In March 1994, Tonya Harding pled guilty to attacking Nancy Kerrigan, Schindler’s List won Best Picture at the Oscars, Wayne Gretzky set an NHL record with 802 goals scored, and Michael Jordan started his baseball career on the Chicago White Sox’s minor league team.
Maybe it’s just me, but I feel like this header that says Celebrate Life is subliminally not about music at all…
from a letter to the editor...
“I’ve been a subscriber to your wonderful magazine for around two years, and I love it. I like the different styles you cover, and I particularly like metal. I noticed in your January 94 issue that the metal charts were missing and I was quite disappointed. What happened? Why was it left out? I hope it will be back next month.”
CCM’s response:
“At this point in the ongoing growth of Christian music and this magazine, we feel that publishing the metal chart no longer meets the needs of the majority of our subscribers. We will, of course, continue to cover the hard rock artists and bands whose appeal reaches more of our readers (most of these show up on our rock chart anyway). For metal heads that just can’t get enough, we would recommend Heaven's Metal magazine.”
Steve Green
In the interview with popular artist Steve Green, he says:
“In our nation particularly, we're crumbling from within. It’s just not very hard to watch the news or travel or read the newspaper and realize that we have lost shame. We have lost the ability to blush. It’s a flaunting of our sin without restraint and that’s a scary thing. I think (the solution) is revival. I think it has to start first in me. I need to tenderize my heart and stir up in me a deep love for Christ, and work in me a holiness that isn’t a list of dos and don'ts, but is a relationship. Then that has to happen to the church as a whole to affect our society.”
N*Soul
This is an ad for a couple of christian dance albums, and the “Politically Incorrect, dittoheads” caught my eye. If you weren’t submerged in the world of 1990s conservative talk radio, you might not know that Dittoheads was what followers of Rush Limbaugh were called - which tracks with the politically incorrect part as well. I’ve seen Scott Blackwell’s name pop up in several issues, and turns out he was a pretty significant guy in CCM history, starting a label in 1994 to produce christian dance music. His most well-known albums were probably the Nitro Praise ones, but he also gave us World Wide Message Tribe.
Commissioned
In 2021, Commissioned was inducted into the Gospel Music Hall of Fame!
Pam Mark Hall
I went down a little rabbit hole with this article, because I had a cassette of one of her albums, Supply and Demand, and I used to listen to it allll the time. In this interview, it says:
“She’s also seen how empty it all can be. Five years ago, Pam’s life came, as she put it, ‘unraveled,’ as her marriage crumbled, her record company dropped her from its roster, and she supported herself and her daughter with a series of odd jobs…”

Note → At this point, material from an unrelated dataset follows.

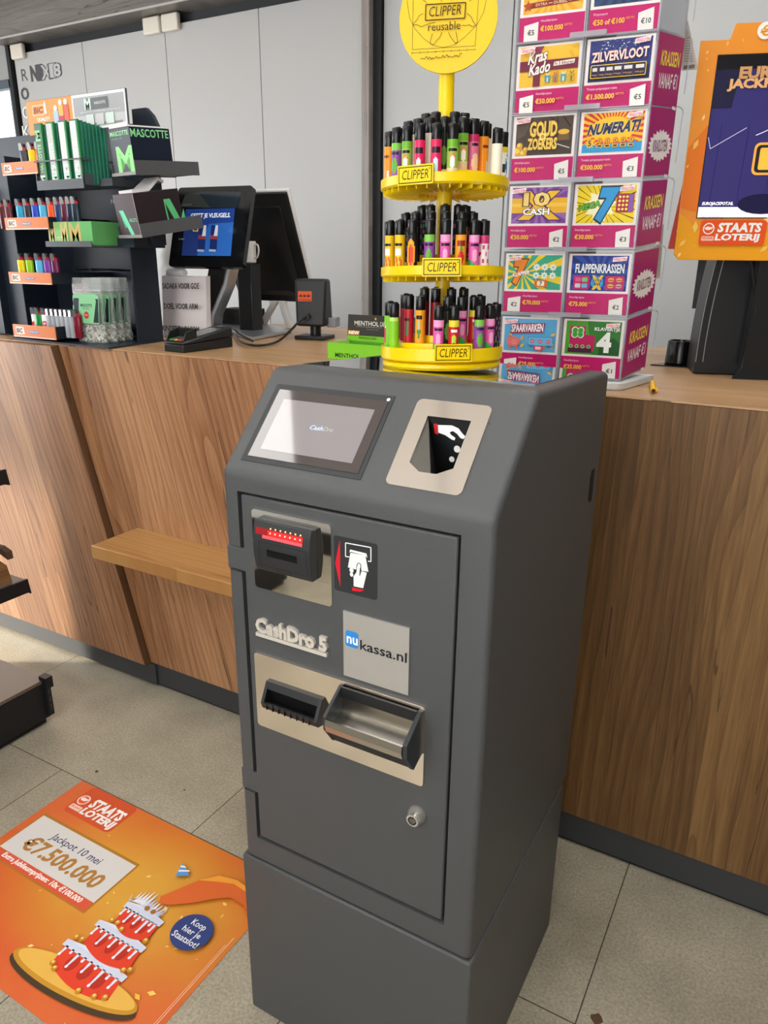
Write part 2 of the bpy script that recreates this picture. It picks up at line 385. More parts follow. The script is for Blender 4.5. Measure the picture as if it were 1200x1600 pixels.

What this article doesn’t say is that her record company dropped her *because* of her divorce. So I thought, maybe it’s a coincidence. But, knowing the stories of Sandi Patty and Amy Grant, I of course wondered and went looking. And it turns out, the story is pretty sad and infuriating.
“Behind the scenes, her marriage was crumbling amid the conflict between her public role as an independent singer and record producer and her domestic role as a woman forced to be submissive to her husband. In an era when Marabel Morgan’s “The Total Woman” was a best seller, female submission was part of the evangelical Christian framework for marriages. In 1987, Hall filed for divorce, citing infidelity and misogyny as reasons.”
This article is pretty thorough and good, and talks about how not only was she dropped by her label, but she was ostracized by the CCM industry. (At the bottom, the author mentions that a lot of the information is based on research done by Tim Dillinger who has his own CCM Newsletter!) I wish she would record the Angry Woman song that she wrote and is excerpted in the article.
What caught my eye in that article was this part – “In her early 20s, Hall was mentored by John Fischer, the contemporary Christian music (CCM) pioneer who founded the Discovery Art Guild at Peninsula Bible Church in Palo Alto.”
That’s the same John Fischer who was part of CCM Magazine for decades, writing a column at the end of every issue…so that seems interesting in light of the whole ostracization by the industry thing. Then, in looking up that church, I came across a NYT article from last summer about religion and technology. The congregation of Peninsula Bible Church today includes “venture capitalists, tech workers and scientists,” and the pastor founded a group called “A.I. and Faith,” which “is an interfaith coalition of tech executives, A.I. researchers, theologians, ethicists, clergy members and engineers, all of whom…want to ‘help people of faith contribute to the conversation around ethics in artificial intelligence in a sophisticated way.’” From the home of CCM Pioneers to ethics in A.I. - fascinating.
Pam Mark Hall’s latest album, Mangle the Tango, is on Amazon and Spotify, along with her 1980 album Never Fades Away, and it looks like her other albums are on YouTube, which is how I am listening to “The Agony and The Glory” again.
a look at the top charts...
And then finally, even though the N*Soul music is considered dance/techno, there are lyrics, and some of the Politically Incorrect album can be found on YouTube, including Ditto Heads. Enjoy!
I'm so thrilled to see Pam Mark Hall getting coverage here. What an important artist whose career was a signpost for several important women who would emerge in the years after her. Thank you for the shout-out....My interview with Pam will (finally!) be going live in December! I'll be sure to point people here as well!